### YOUR TASK
Exclude the pictures and return every line exactly as written.

### DATA EXTRACT
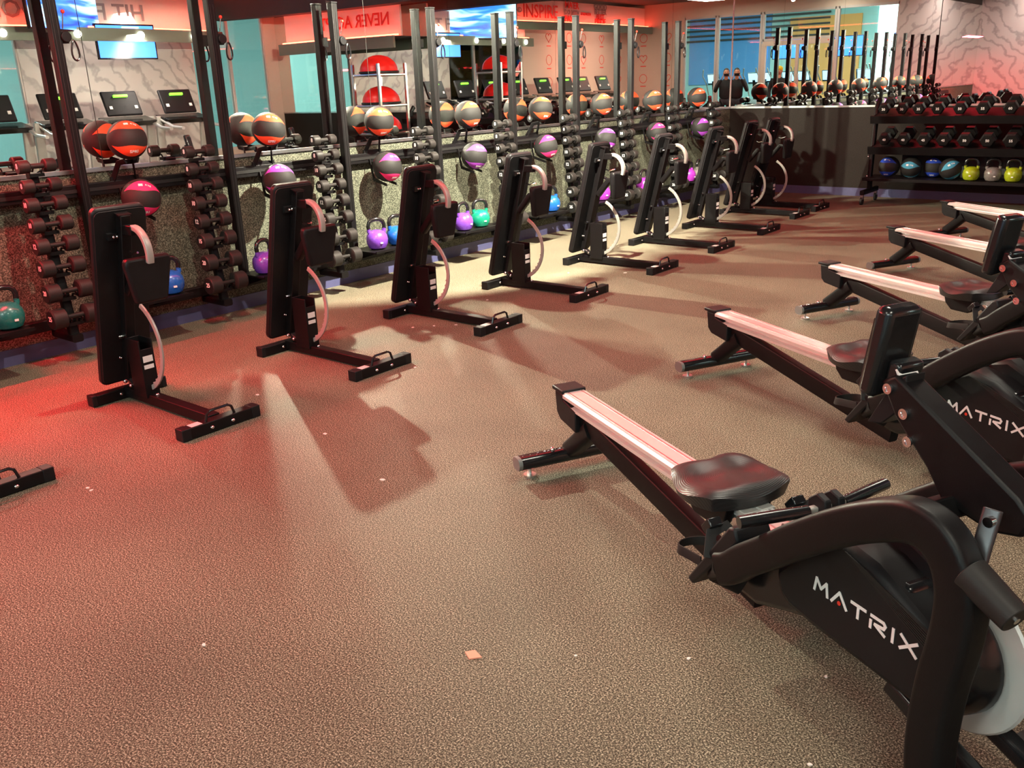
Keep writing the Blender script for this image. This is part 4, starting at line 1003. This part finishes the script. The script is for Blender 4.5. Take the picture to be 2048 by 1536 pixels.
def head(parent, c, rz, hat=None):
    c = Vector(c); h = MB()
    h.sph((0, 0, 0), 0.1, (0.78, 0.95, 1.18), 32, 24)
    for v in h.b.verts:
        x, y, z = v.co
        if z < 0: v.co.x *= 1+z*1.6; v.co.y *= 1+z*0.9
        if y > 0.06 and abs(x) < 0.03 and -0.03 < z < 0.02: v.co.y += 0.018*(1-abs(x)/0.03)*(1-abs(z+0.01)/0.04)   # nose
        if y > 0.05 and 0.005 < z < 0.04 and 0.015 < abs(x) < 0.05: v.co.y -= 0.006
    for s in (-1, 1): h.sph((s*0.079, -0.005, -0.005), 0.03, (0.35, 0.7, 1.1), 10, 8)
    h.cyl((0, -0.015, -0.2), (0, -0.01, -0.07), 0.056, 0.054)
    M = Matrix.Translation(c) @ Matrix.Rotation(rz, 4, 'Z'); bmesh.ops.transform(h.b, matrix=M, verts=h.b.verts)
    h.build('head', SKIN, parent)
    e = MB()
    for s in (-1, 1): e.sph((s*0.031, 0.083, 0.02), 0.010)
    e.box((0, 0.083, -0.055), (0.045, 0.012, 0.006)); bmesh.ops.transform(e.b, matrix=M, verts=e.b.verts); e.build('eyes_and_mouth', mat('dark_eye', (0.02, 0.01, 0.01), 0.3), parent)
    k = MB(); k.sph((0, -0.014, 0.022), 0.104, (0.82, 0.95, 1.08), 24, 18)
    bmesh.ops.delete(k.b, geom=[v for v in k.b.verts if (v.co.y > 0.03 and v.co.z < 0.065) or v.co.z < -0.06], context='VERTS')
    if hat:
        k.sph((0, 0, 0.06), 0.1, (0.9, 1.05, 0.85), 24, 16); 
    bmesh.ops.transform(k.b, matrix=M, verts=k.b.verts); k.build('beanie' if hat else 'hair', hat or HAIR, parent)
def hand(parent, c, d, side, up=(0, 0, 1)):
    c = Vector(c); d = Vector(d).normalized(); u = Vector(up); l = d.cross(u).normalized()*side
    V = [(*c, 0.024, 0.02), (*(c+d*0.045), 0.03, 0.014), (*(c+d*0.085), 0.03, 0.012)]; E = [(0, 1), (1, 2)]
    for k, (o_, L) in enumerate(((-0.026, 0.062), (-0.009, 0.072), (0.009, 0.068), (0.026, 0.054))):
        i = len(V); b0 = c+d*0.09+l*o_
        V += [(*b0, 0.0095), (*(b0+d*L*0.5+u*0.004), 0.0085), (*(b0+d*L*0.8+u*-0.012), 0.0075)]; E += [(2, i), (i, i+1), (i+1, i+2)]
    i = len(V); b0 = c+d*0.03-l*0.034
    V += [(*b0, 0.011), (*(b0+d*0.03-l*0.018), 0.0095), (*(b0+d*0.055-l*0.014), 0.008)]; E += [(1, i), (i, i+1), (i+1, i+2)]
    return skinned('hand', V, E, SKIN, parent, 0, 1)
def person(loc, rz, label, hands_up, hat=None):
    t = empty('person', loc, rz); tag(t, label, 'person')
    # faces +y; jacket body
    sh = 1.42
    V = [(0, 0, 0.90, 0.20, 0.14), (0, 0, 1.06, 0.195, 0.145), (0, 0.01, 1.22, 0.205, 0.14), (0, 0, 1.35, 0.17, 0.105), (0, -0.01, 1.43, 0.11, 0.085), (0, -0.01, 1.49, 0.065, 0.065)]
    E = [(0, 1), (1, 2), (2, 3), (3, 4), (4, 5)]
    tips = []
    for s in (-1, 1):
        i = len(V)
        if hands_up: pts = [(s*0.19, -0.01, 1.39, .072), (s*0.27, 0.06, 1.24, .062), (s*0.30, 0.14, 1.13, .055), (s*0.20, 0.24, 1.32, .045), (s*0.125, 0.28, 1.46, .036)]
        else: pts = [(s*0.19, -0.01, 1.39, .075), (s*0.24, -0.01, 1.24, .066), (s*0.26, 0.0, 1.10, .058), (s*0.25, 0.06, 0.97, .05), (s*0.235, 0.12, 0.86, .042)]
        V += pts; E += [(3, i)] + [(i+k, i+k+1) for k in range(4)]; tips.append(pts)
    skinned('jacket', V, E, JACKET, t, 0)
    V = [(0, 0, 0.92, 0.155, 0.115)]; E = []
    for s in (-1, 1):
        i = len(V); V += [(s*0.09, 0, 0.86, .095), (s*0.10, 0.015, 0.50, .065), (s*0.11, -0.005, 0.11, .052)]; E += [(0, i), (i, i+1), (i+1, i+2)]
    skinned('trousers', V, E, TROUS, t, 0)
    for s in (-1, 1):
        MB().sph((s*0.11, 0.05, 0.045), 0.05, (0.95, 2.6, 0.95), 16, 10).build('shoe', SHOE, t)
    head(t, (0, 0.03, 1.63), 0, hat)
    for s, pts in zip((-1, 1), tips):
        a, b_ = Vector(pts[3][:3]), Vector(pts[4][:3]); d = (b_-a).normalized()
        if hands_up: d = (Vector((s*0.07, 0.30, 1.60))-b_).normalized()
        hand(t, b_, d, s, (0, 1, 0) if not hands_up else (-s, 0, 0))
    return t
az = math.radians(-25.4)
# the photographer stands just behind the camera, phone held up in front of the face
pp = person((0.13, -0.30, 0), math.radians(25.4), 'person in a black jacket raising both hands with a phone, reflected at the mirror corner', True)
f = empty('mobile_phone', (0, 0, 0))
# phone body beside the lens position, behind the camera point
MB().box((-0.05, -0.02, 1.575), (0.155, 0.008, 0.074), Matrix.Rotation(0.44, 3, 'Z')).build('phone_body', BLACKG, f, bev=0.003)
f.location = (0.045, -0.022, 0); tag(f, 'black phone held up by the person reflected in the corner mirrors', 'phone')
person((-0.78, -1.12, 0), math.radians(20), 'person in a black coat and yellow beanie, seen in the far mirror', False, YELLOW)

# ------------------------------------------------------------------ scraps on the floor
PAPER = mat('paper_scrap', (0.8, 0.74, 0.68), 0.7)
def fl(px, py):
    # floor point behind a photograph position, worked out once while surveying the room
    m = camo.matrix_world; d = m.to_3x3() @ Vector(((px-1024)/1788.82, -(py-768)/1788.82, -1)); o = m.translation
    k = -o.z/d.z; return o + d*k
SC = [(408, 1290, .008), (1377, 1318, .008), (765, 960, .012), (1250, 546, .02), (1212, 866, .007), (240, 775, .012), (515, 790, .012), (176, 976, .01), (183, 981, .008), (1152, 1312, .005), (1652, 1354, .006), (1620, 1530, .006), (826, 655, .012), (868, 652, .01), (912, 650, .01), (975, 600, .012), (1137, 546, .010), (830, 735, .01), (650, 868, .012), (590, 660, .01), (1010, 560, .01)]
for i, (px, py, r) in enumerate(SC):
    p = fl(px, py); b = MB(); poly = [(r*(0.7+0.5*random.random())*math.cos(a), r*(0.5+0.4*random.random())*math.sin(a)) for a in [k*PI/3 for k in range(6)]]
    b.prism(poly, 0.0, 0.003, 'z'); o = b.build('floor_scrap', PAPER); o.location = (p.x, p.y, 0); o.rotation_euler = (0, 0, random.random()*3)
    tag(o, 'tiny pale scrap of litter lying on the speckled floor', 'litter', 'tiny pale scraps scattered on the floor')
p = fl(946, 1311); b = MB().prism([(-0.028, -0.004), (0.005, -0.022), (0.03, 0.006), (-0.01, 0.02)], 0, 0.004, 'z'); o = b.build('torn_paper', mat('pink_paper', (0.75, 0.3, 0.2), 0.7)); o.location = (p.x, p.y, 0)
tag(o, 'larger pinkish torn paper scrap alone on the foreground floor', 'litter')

### OUTPUT BELOW
Keep writing the Blender script for this image. This is part 4, starting at line 1003. This part finishes the script. The script is for Blender 4.5. Take the picture to be 2048 by 1536 pixels.
def head(parent, c, rz, hat=None):
    c = Vector(c); h = MB()
    h.sph((0, 0, 0), 0.1, (0.78, 0.95, 1.18), 32, 24)
    for v in h.b.verts:
        x, y, z = v.co
        if z < 0: v.co.x *= 1+z*1.6; v.co.y *= 1+z*0.9
        if y > 0.06 and abs(x) < 0.03 and -0.03 < z < 0.02: v.co.y += 0.018*(1-abs(x)/0.03)*(1-abs(z+0.01)/0.04)   # nose
        if y > 0.05 and 0.005 < z < 0.04 and 0.015 < abs(x) < 0.05: v.co.y -= 0.006
    for s in (-1, 1): h.sph((s*0.079, -0.005, -0.005), 0.03, (0.35, 0.7, 1.1), 10, 8)
    h.cyl((0, -0.015, -0.2), (0, -0.01, -0.07), 0.056, 0.054)
    M = Matrix.Translation(c) @ Matrix.Rotation(rz, 4, 'Z'); bmesh.ops.transform(h.b, matrix=M, verts=h.b.verts)
    h.build('head', SKIN, parent)
    e = MB()
    for s in (-1, 1): e.sph((s*0.031, 0.083, 0.02), 0.010)
    e.box((0, 0.083, -0.055), (0.045, 0.012, 0.006)); bmesh.ops.transform(e.b, matrix=M, verts=e.b.verts); e.build('eyes_and_mouth', mat('dark_eye', (0.02, 0.01, 0.01), 0.3), parent)
    k = MB(); k.sph((0, -0.014, 0.022), 0.104, (0.82, 0.95, 1.08), 24, 18)
    bmesh.ops.delete(k.b, geom=[v for v in k.b.verts if (v.co.y > 0.03 and v.co.z < 0.065) or v.co.z < -0.06], context='VERTS')
    if hat:
        k.sph((0, 0, 0.06), 0.1, (0.9, 1.05, 0.85), 24, 16); 
    bmesh.ops.transform(k.b, matrix=M, verts=k.b.verts); k.build('beanie' if hat else 'hair', hat or HAIR, parent)
def hand(parent, c, d, side, up=(0, 0, 1)):
    c = Vector(c); d = Vector(d).normalized(); u = Vector(up); l = d.cross(u).normalized()*side
    V = [(*c, 0.024, 0.02), (*(c+d*0.045), 0.03, 0.014), (*(c+d*0.085), 0.03, 0.012)]; E = [(0, 1), (1, 2)]
    for k, (o_, L) in enumerate(((-0.026, 0.062), (-0.009, 0.072), (0.009, 0.068), (0.026, 0.054))):
        i = len(V); b0 = c+d*0.09+l*o_
        V += [(*b0, 0.0095), (*(b0+d*L*0.5+u*0.004), 0.0085), (*(b0+d*L*0.8+u*-0.012), 0.0075)]; E += [(2, i), (i, i+1), (i+1, i+2)]
    i = len(V); b0 = c+d*0.03-l*0.034
    V += [(*b0, 0.011), (*(b0+d*0.03-l*0.018), 0.0095), (*(b0+d*0.055-l*0.014), 0.008)]; E += [(1, i), (i, i+1), (i+1, i+2)]
    return skinned('hand', V, E, SKIN, parent, 0, 1)
def person(loc, rz, label, hands_up, hat=None):
    t = empty('person', loc, rz); tag(t, label, 'person')
    # faces +y; jacket body
    sh = 1.42
    V = [(0, 0, 0.90, 0.20, 0.14), (0, 0, 1.06, 0.195, 0.145), (0, 0.01, 1.22, 0.205, 0.14), (0, 0, 1.35, 0.17, 0.105), (0, -0.01, 1.43, 0.11, 0.085), (0, -0.01, 1.49, 0.065, 0.065)]
    E = [(0, 1), (1, 2), (2, 3), (3, 4), (4, 5)]
    tips = []
    for s in (-1, 1):
        i = len(V)
        if hands_up: pts = [(s*0.19, -0.01, 1.39, .072), (s*0.27, 0.06, 1.24, .062), (s*0.30, 0.14, 1.13, .055), (s*0.20, 0.24, 1.32, .045), (s*0.125, 0.28, 1.46, .036)]
        else: pts = [(s*0.19, -0.01, 1.39, .075), (s*0.24, -0.01, 1.24, .066), (s*0.26, 0.0, 1.10, .058), (s*0.25, 0.06, 0.97, .05), (s*0.235, 0.12, 0.86, .042)]
        V += pts; E += [(3, i)] + [(i+k, i+k+1) for k in range(4)]; tips.append(pts)
    skinned('jacket', V, E, JACKET, t, 0)
    V = [(0, 0, 0.92, 0.155, 0.115)]; E = []
    for s in (-1, 1):
        i = len(V); V += [(s*0.09, 0, 0.86, .095), (s*0.10, 0.015, 0.50, .065), (s*0.11, -0.005, 0.11, .052)]; E += [(0, i), (i, i+1), (i+1, i+2)]
    skinned('trousers', V, E, TROUS, t, 0)
    for s in (-1, 1):
        MB().sph((s*0.11, 0.05, 0.045), 0.05, (0.95, 2.6, 0.95), 16, 10).build('shoe', SHOE, t)
    head(t, (0, 0.03, 1.63), 0, hat)
    for s, pts in zip((-1, 1), tips):
        a, b_ = Vector(pts[3][:3]), Vector(pts[4][:3]); d = (b_-a).normalized()
        if hands_up: d = (Vector((s*0.07, 0.30, 1.60))-b_).normalized()
        hand(t, b_, d, s, (0, 1, 0) if not hands_up else (-s, 0, 0))
    return t
az = math.radians(-25.4)
# the photographer stands just behind the camera, phone held up in front of the face
pp = person((0.13, -0.30, 0), math.radians(25.4), 'person in a black jacket raising both hands with a phone, reflected at the mirror corner', True)
f = empty('mobile_phone', (0, 0, 0))
# phone body beside the lens position, behind the camera point
MB().box((-0.05, -0.02, 1.575), (0.155, 0.008, 0.074), Matrix.Rotation(0.44, 3, 'Z')).build('phone_body', BLACKG, f, bev=0.003)
f.location = (0.045, -0.022, 0); tag(f, 'black phone held up by the person reflected in the corner mirrors', 'phone')
person((-0.78, -1.12, 0), math.radians(20), 'person in a black coat and yellow beanie, seen in the far mirror', False, YELLOW)

# ------------------------------------------------------------------ scraps on the floor
PAPER = mat('paper_scrap', (0.8, 0.74, 0.68), 0.7)
def fl(px, py):
    # floor point behind a photograph position, worked out once while surveying the room
    m = camo.matrix_world; d = m.to_3x3() @ Vector(((px-1024)/1788.82, -(py-768)/1788.82, -1)); o = m.translation
    k = -o.z/d.z; return o + d*k
SC = [(408, 1290, .008), (1377, 1318, .008), (765, 960, .012), (1250, 546, .02), (1212, 866, .007), (240, 775, .012), (515, 790, .012), (176, 976, .01), (183, 981, .008), (1152, 1312, .005), (1652, 1354, .006), (1620, 1530, .006), (826, 655, .012), (868, 652, .01), (912, 650, .01), (975, 600, .012), (1137, 546, .010), (830, 735, .01), (650, 868, .012), (590, 660, .01), (1010, 560, .01)]
for i, (px, py, r) in enumerate(SC):
    p = fl(px, py); b = MB(); poly = [(r*(0.7+0.5*random.random())*math.cos(a), r*(0.5+0.4*random.random())*math.sin(a)) for a in [k*PI/3 for k in range(6)]]
    b.prism(poly, 0.0, 0.003, 'z'); o = b.build('floor_scrap', PAPER); o.location = (p.x, p.y, 0); o.rotation_euler = (0, 0, random.random()*3)
    tag(o, 'tiny pale scrap of litter lying on the speckled floor', 'litter', 'tiny pale scraps scattered on the floor')
p = fl(946, 1311); b = MB().prism([(-0.028, -0.004), (0.005, -0.022), (0.03, 0.006), (-0.01, 0.02)], 0, 0.004, 'z'); o = b.build('torn_paper', mat('pink_paper', (0.75, 0.3, 0.2), 0.7)); o.location = (p.x, p.y, 0)
tag(o, 'larger pinkish torn paper scrap alone on the foreground floor', 'litter')